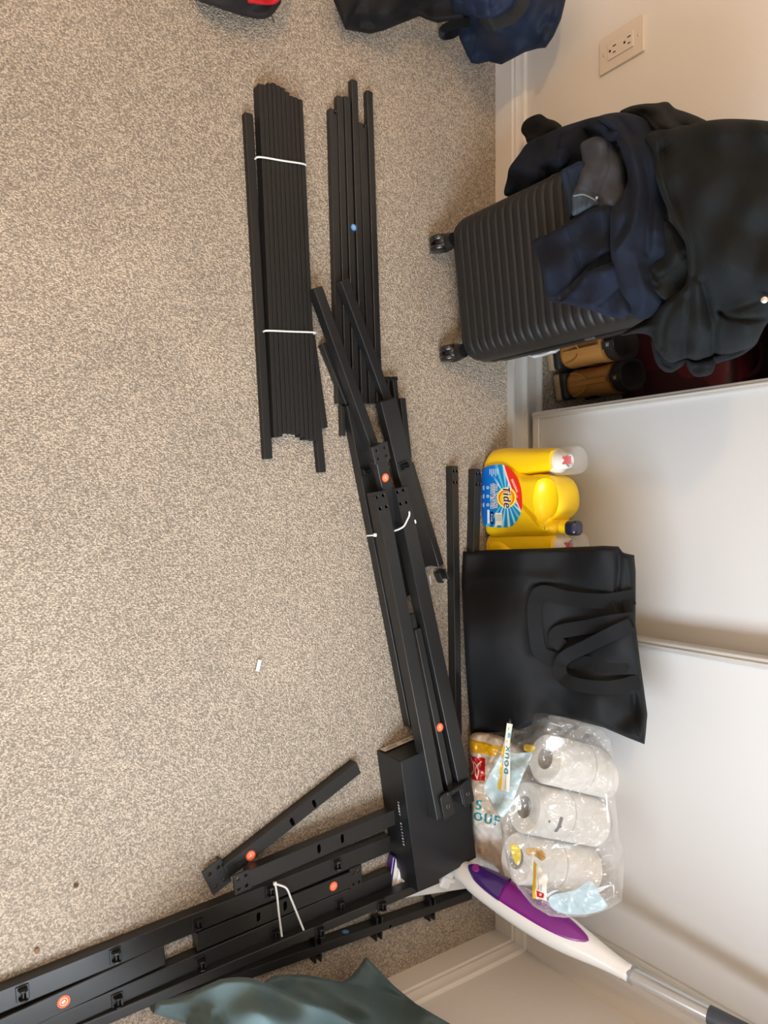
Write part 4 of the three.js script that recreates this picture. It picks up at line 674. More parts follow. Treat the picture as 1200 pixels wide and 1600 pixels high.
// ================================================================ black tote bag
{
  const c7 = pts => crop(650, 850, 0.45833, pts), line = (pts, a, w, sharp) => ({ line: catmull(c7(pts), false, 5), a, w, sharp });
  const tm = P({ color: lin(0.006, 0.0068, 0.0082), roughness: 0.7, specularIntensity: 0.5, sheen: 0.2, sheenColor: lin(0.014, 0.018, 0.024), sheenRoughness: 0.5, bumpMap: weaveA, bumpScale: 0.0005 });
  const g = thing('tote_bag', 'black fabric tote bag with two loop handles standing against the white closet door', 'bag', null);
  const far = dp([[722, 862, 1.075], [730, 1130, 1.085], [850, 860, 1.095], [850, 1000, 1.085], [850, 1120, 1.085], [970, 860, 1.12], [1000, 1000, 1.12], [1010, 1160, 1.125], [960, 1100, 1.115]]);
  part('body', soft({ outline: c7([[160, 26], [250, 20], [450, 14], [640, 6], [690, 8], [706, 30], [744, 38], [749, 90], [749, 200], [748, 270], [764, 400], [778, 500], [789, 580], [783, 650], [779, 683], [720, 660], [640, 626], [560, 605], [480, 590], [330, 640], [186, 645], [180, 560], [168, 400], [160, 250], [155, 120]]), depth: far, front: 0.018, back: 0.022, edge: 8, step: 3, wave: 0.004, waveSize: 60, sharp: true,
    folds: [line([[158, 130], [300, 110], [460, 120]], 0.004, 9), line([[690, 12], [692, 90], [686, 170], [700, 240]], -0.008, 4), line([[718, 40], [730, 120], [744, 190]], 0.005, 5), line([[390, 170], [385, 260], [395, 360]], -0.006, 9), line([[400, 150], [520, 145], [640, 170]], -0.006, 7), line([[760, 500], [770, 600], [780, 680]], 0.006, 6), line([[745, 520], [750, 600], [772, 670]], -0.006, 4), line([[500, 500], [650, 540], [740, 600]], 0.004, 18)] }), tm, g);
  const hm = P({ color: lin(0.0062, 0.0072, 0.0088), roughness: 0.8, specularIntensity: 0.5, sheen: 0.2, sheenColor: lin(0.014, 0.018, 0.022), bumpMap: weaveB, bumpScale: 0.0006 });
  const H = (pts, off) => c7(pts).map(([x, y], i) => at(x, y, far.reduce((a, [p, q, t]) => { const k = 1 / ((p - x) ** 2 + (q - y) ** 2 + 60) ** 1.4; return [a[0] + k, a[1] + k * t]; }, [0, 0]).reduce((s, t) => t / s) - 0.021 - off[i]));
  const face = p => V(0, EYE, 0).sub(p).normalize();
  part('handle', strap(H([[745, 180], [640, 195], [520, 185], [430, 165], [405, 210], [408, 300], [430, 375], [520, 400], [640, 412], [720, 415]], [0.001, 0.002, 0.004, 0.005, 0.005, 0.005, 0.004, 0.003, 0.002, 0.001]), face, 0.027, 0.002), hm, g);
  part('handle', strap(H([[742, 258], [660, 268], [570, 285], [490, 300], [475, 325], [500, 350]], [0.003, 0.007, 0.010, 0.011, 0.011, 0.008]), face, 0.026, 0.002), hm, g);
  part('handle', strap(H([[735, 275], [660, 310], [580, 350], [510, 385], [490, 420], [505, 460], [560, 482], [660, 490], [757, 470]], [0.006, 0.012, 0.016, 0.017, 0.017, 0.017, 0.015, 0.012, 0.006]), face, 0.024, 0.002), hm, g);
  settle(g);
}
// ================================================================ black shoe box
{
  const bm = M({ color: lin(0.0095, 0.0108, 0.0128), roughness: 0.38 }), TH = 0.157;
  const g = thing('shoe_box', 'black lidded shoe box with small white lettering, standing on the carpet under the rail ends', 'box', null, [0.5925, 0, -0.9415], TH);
  const W = 0.263, H = 0.084, D = 0.155;
  part('base', box(W - 0.004, H - 0.003, D - 0.004, 0, (H - 0.003) / 2, 0, 0.0012), bm, g);
  part('lid', join([box(W, 0.0022, D, 0, H - 0.0011, 0, 0.0008), box(W, 0.03, 0.0018, 0, H - 0.0155, D / 2 - 0.0009, 0.0005), box(W, 0.03, 0.0018, 0, H - 0.0155, -D / 2 + 0.0009, 0.0005), box(0.0018, 0.03, D, W / 2 - 0.0009, H - 0.0155, 0, 0.0005), box(0.0018, 0.03, D, -W / 2 + 0.0009, H - 0.0155, 0, 0.0005)]), bm, g);
  const txt = canvasTex(1024, 64, (c, w, h) => { c.fillStyle = '#1b1d1f'; c.fillRect(0, 0, w, h); c.fillStyle = '#f2efe6'; c.font = 'bold 56px sans-serif'; c.textBaseline = 'middle'; const s = 'TOMMY  HILFIGER'; for (let i = 0; i < s.length; i++) { c.textAlign = 'center'; c.fillText(s[i], 40 + i * 67, h / 2); } });
  const pm = M({ map: txt, roughness: 0.4 });
  part('lettering', sheet(V(-0.045, 0.0525, D / 2 + 0.0003), V(0.05, 0.0525, D / 2 + 0.0003), V(0.05, 0.0605, D / 2 + 0.0003), V(-0.045, 0.0605, D / 2 + 0.0003), 1, 1, 0, 0.0003), pm, g, 'small white lettering');
  part('size_label', sheet(V(-W / 2 - 0.0004, 0.004, -0.05), V(-W / 2 - 0.0004, 0.004, 0.07), V(-W / 2 - 0.0004, 0.022, 0.07), V(-W / 2 - 0.0004, 0.022, -0.05), 1, 1, 0, 0.0003), M({ map: canvasTex(256, 40, (c) => { c.fillStyle = '#cfc8be'; c.fillRect(0, 0, 256, 40); c.fillStyle = '#6a6059'; for (let i = 0; i < 16; i++) c.fillRect(12 + i * 9, 8, 2 + (i * 7) % 5, 24); c.fillRect(180, 10, 60, 6); c.fillRect(180, 22, 44, 6); }), roughness: 0.6 }), g, 'white size label');
}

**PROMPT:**
Omit each picture, then return all of the listing exactly as it stands.

**FINISHED ANSWER:**
Write part 4 of the three.js script that recreates this picture. It picks up at line 674. More parts follow. Treat the picture as 1200 pixels wide and 1600 pixels high.
// ================================================================ black tote bag
{
  const c7 = pts => crop(650, 850, 0.45833, pts), line = (pts, a, w, sharp) => ({ line: catmull(c7(pts), false, 5), a, w, sharp });
  const tm = P({ color: lin(0.006, 0.0068, 0.0082), roughness: 0.7, specularIntensity: 0.5, sheen: 0.2, sheenColor: lin(0.014, 0.018, 0.024), sheenRoughness: 0.5, bumpMap: weaveA, bumpScale: 0.0005 });
  const g = thing('tote_bag', 'black fabric tote bag with two loop handles standing against the white closet door', 'bag', null);
  const far = dp([[722, 862, 1.075], [730, 1130, 1.085], [850, 860, 1.095], [850, 1000, 1.085], [850, 1120, 1.085], [970, 860, 1.12], [1000, 1000, 1.12], [1010, 1160, 1.125], [960, 1100, 1.115]]);
  part('body', soft({ outline: c7([[160, 26], [250, 20], [450, 14], [640, 6], [690, 8], [706, 30], [744, 38], [749, 90], [749, 200], [748, 270], [764, 400], [778, 500], [789, 580], [783, 650], [779, 683], [720, 660], [640, 626], [560, 605], [480, 590], [330, 640], [186, 645], [180, 560], [168, 400], [160, 250], [155, 120]]), depth: far, front: 0.018, back: 0.022, edge: 8, step: 3, wave: 0.004, waveSize: 60, sharp: true,
    folds: [line([[158, 130], [300, 110], [460, 120]], 0.004, 9), line([[690, 12], [692, 90], [686, 170], [700, 240]], -0.008, 4), line([[718, 40], [730, 120], [744, 190]], 0.005, 5), line([[390, 170], [385, 260], [395, 360]], -0.006, 9), line([[400, 150], [520, 145], [640, 170]], -0.006, 7), line([[760, 500], [770, 600], [780, 680]], 0.006, 6), line([[745, 520], [750, 600], [772, 670]], -0.006, 4), line([[500, 500], [650, 540], [740, 600]], 0.004, 18)] }), tm, g);
  const hm = P({ color: lin(0.0062, 0.0072, 0.0088), roughness: 0.8, specularIntensity: 0.5, sheen: 0.2, sheenColor: lin(0.014, 0.018, 0.022), bumpMap: weaveB, bumpScale: 0.0006 });
  const H = (pts, off) => c7(pts).map(([x, y], i) => at(x, y, far.reduce((a, [p, q, t]) => { const k = 1 / ((p - x) ** 2 + (q - y) ** 2 + 60) ** 1.4; return [a[0] + k, a[1] + k * t]; }, [0, 0]).reduce((s, t) => t / s) - 0.021 - off[i]));
  const face = p => V(0, EYE, 0).sub(p).normalize();
  part('handle', strap(H([[745, 180], [640, 195], [520, 185], [430, 165], [405, 210], [408, 300], [430, 375], [520, 400], [640, 412], [720, 415]], [0.001, 0.002, 0.004, 0.005, 0.005, 0.005, 0.004, 0.003, 0.002, 0.001]), face, 0.027, 0.002), hm, g);
  part('handle', strap(H([[742, 258], [660, 268], [570, 285], [490, 300], [475, 325], [500, 350]], [0.003, 0.007, 0.010, 0.011, 0.011, 0.008]), face, 0.026, 0.002), hm, g);
  part('handle', strap(H([[735, 275], [660, 310], [580, 350], [510, 385], [490, 420], [505, 460], [560, 482], [660, 490], [757, 470]], [0.006, 0.012, 0.016, 0.017, 0.017, 0.017, 0.015, 0.012, 0.006]), face, 0.024, 0.002), hm, g);
  settle(g);
}
// ================================================================ black shoe box
{
  const bm = M({ color: lin(0.0095, 0.0108, 0.0128), roughness: 0.38 }), TH = 0.157;
  const g = thing('shoe_box', 'black lidded shoe box with small white lettering, standing on the carpet under the rail ends', 'box', null, [0.5925, 0, -0.9415], TH);
  const W = 0.263, H = 0.084, D = 0.155;
  part('base', box(W - 0.004, H - 0.003, D - 0.004, 0, (H - 0.003) / 2, 0, 0.0012), bm, g);
  part('lid', join([box(W, 0.0022, D, 0, H - 0.0011, 0, 0.0008), box(W, 0.03, 0.0018, 0, H - 0.0155, D / 2 - 0.0009, 0.0005), box(W, 0.03, 0.0018, 0, H - 0.0155, -D / 2 + 0.0009, 0.0005), box(0.0018, 0.03, D, W / 2 - 0.0009, H - 0.0155, 0, 0.0005), box(0.0018, 0.03, D, -W / 2 + 0.0009, H - 0.0155, 0, 0.0005)]), bm, g);
  const txt = canvasTex(1024, 64, (c, w, h) => { c.fillStyle = '#1b1d1f'; c.fillRect(0, 0, w, h); c.fillStyle = '#f2efe6'; c.font = 'bold 56px sans-serif'; c.textBaseline = 'middle'; const s = 'TOMMY  HILFIGER'; for (let i = 0; i < s.length; i++) { c.textAlign = 'center'; c.fillText(s[i], 40 + i * 67, h / 2); } });
  const pm = M({ map: txt, roughness: 0.4 });
  part('lettering', sheet(V(-0.045, 0.0525, D / 2 + 0.0003), V(0.05, 0.0525, D / 2 + 0.0003), V(0.05, 0.0605, D / 2 + 0.0003), V(-0.045, 0.0605, D / 2 + 0.0003), 1, 1, 0, 0.0003), pm, g, 'small white lettering');
  part('size_label', sheet(V(-W / 2 - 0.0004, 0.004, -0.05), V(-W / 2 - 0.0004, 0.004, 0.07), V(-W / 2 - 0.0004, 0.022, 0.07), V(-W / 2 - 0.0004, 0.022, -0.05), 1, 1, 0, 0.0003), M({ map: canvasTex(256, 40, (c) => { c.fillStyle = '#cfc8be'; c.fillRect(0, 0, 256, 40); c.fillStyle = '#6a6059'; for (let i = 0; i < 16; i++) c.fillRect(12 + i * 9, 8, 2 + (i * 7) % 5, 24); c.fillRect(180, 10, 60, 6); c.fillRect(180, 22, 44, 6); }), roughness: 0.6 }), g, 'white size label');
}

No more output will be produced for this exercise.